_Material provided_
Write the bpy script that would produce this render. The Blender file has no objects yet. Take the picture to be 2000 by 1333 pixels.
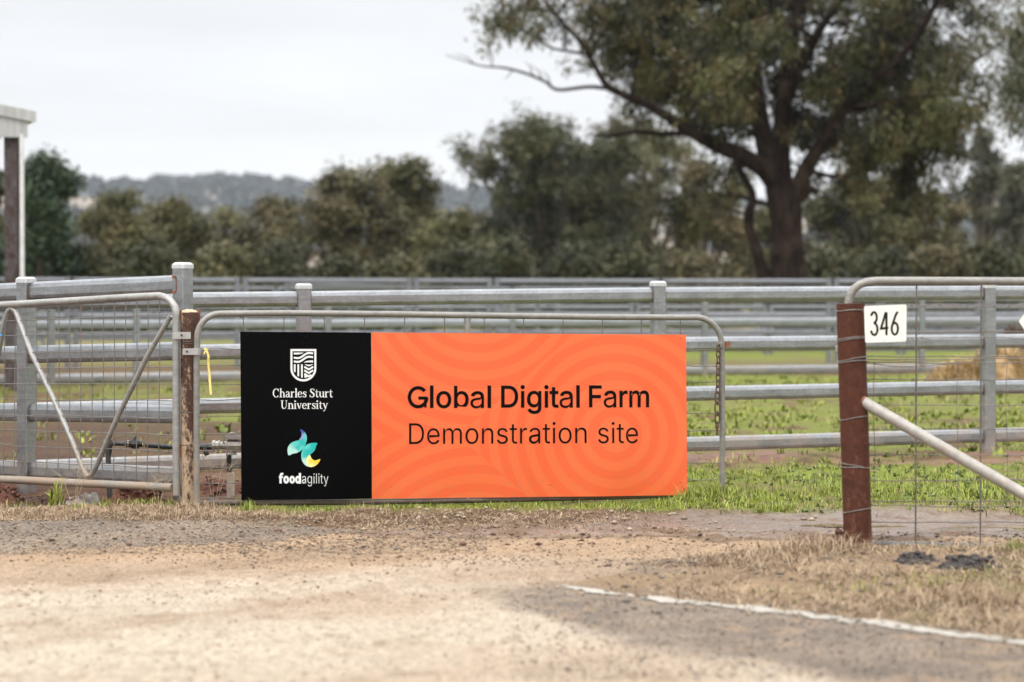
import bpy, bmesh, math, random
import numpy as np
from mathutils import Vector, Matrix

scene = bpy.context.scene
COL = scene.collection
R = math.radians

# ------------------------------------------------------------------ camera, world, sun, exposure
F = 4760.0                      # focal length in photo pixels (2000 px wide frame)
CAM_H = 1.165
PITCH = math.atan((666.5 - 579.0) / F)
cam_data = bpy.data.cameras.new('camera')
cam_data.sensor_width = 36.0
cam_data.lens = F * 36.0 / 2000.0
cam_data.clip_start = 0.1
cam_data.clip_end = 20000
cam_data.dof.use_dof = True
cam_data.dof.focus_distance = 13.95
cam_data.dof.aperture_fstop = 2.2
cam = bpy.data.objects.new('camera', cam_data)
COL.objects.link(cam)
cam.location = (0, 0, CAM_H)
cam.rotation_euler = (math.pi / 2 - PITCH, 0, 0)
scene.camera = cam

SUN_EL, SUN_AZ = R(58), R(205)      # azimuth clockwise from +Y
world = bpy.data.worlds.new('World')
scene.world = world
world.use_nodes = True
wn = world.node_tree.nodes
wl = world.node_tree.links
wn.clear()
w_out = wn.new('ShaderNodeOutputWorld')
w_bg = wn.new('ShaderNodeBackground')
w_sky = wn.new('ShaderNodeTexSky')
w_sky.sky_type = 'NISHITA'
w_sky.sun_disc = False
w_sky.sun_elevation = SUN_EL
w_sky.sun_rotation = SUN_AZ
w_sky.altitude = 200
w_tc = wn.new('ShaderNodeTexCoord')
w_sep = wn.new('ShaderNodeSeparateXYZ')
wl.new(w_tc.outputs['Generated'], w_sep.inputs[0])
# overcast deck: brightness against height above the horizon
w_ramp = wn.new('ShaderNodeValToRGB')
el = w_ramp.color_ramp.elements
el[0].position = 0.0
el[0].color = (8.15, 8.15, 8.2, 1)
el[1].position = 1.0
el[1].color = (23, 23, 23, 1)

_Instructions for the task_
Leave out the pictures. Transcribe only the lines above, from the first through the one that contains "R = math.radians".

_Output of the exercise_
Write the bpy script that would produce this render. The Blender file has no objects yet. Take the picture to be 2000 by 1333 pixels.
import bpy, bmesh, math, random
import numpy as np
from mathutils import Vector, Matrix

scene = bpy.context.scene
COL = scene.collection
R = math.radians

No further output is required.